In merito a tali rapporti, già da tempo si stanno intensificando i controlli svolti dagli enti preposti, i quali stanno analizzando con attenzione centinaia di posizioni al fine di reprimere eventuali abusi.
Per orientare l’attività dei controllori, l’INL ha emanato un’apposita circolare (Circ. n. 10/2018 dell'11 luglio 2018) in merito alla corretta gestione di situazioni di appalto non genuino in cui siano riscontrate inadempienze retributive e contributive nei confronti dei lavoratori impiegati nell’esecuzione dell’appalto stesso.
In base alla disciplina generale contenuta nell’art. 1655 c.c., mediante il contratto di appalto, l’appaltatore assume, con organizzazione dei mezzi necessari e con gestione a proprio rischio, il compimento di un'opera o di un servizio verso un corrispettivo economico.
Se l’appalto è irregolare, ossia privo di uno degli elementi essenziali previsti dalla legge, l’intero rapporto si configura come un’interposizione illecita di manodopera.
In base a quanto previsto dall’art. 18, comma 5-bis del D. Lgs. 276/2003, tale situazione può generare due ordini di illeciti: uno amministrativo e, eventualmente, uno penale laddove l’appalto sfrutti lavoratori minorenni.

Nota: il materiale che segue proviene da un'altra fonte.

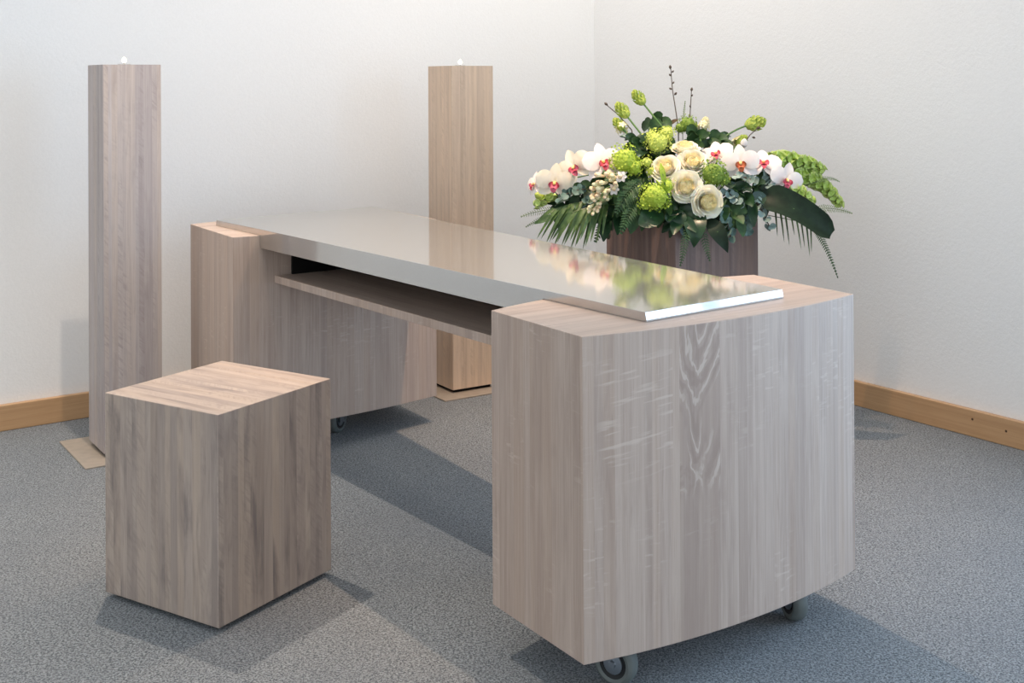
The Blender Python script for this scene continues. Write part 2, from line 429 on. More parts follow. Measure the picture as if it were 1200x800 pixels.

La sanzione amministrativa prevista dal richiamato art. 18, comma 5-bis, per la illegittima fornitura o somministrazione di lavoratori consiste in una sanzione pecuniaria pari a 50 euro per ogni lavoratore occupato e per ogni giornata di lavoro. Va evidenziato che tale sanzione è comminata sia all’appaltatore che al committente coinvolti nel rapporto.
Nell’ambito di appalti non genuini, è possibile che si riscontrino anche illeciti sotto il profilo retributivo e/o contributivo.
In caso della violazione inerente la retribuzione, non sussiste automaticità di costituzione del rapporto di lavoro con l’azienda utilizzatrice, ma in tal caso sarà determinate la richiesta del lavoratore stesso mediante ricorso al Tribunale, ex art. 414 cpc.
Laddove questa sia stata presentata, eventuali accertamenti retributivi devono essere effettuati nei confronti dell’utilizzatore; al contrario, invece, gli accertamenti dovranno essere necessariamente adottati solo nei confronti dello pseudo appaltatore.
Dal punto di vista contributivo, invece, occorre tenere presente che il rapporto tra datore di lavoro ed Ente previdenziale trova la propria fonte nella legge e presuppone esclusivamente l’instaurazione di fatto di un rapporto di lavoro. Non rileva, quindi, la stipula di un rapporto negoziale e/o l’eventuale contenzioso sul contratto. Pertanto, il recupero contributivo non è collegato all’azione del lavoratore per chiedere il riconoscimento del rapporto in capo all’utilizzatore.
Come precisato anche dalla Cassazione, in ambito previdenziale vale il principio secondo cui l’unico rapporto rilevante verso l’ente previdenziale è quello intercorrente con il datore di lavoro effettivo.
Pertanto, ogni obbligazione contributiva ricade sempre in capo al soggetto utilizzatore.
In questo caso, però, se i tentativi di recupero non dovessero andare a buon fine, sarà possibile richiedere il pagamento dei contributi anche allo pseudo appaltatore che non può ritenersi estraneo alle vicende accertate.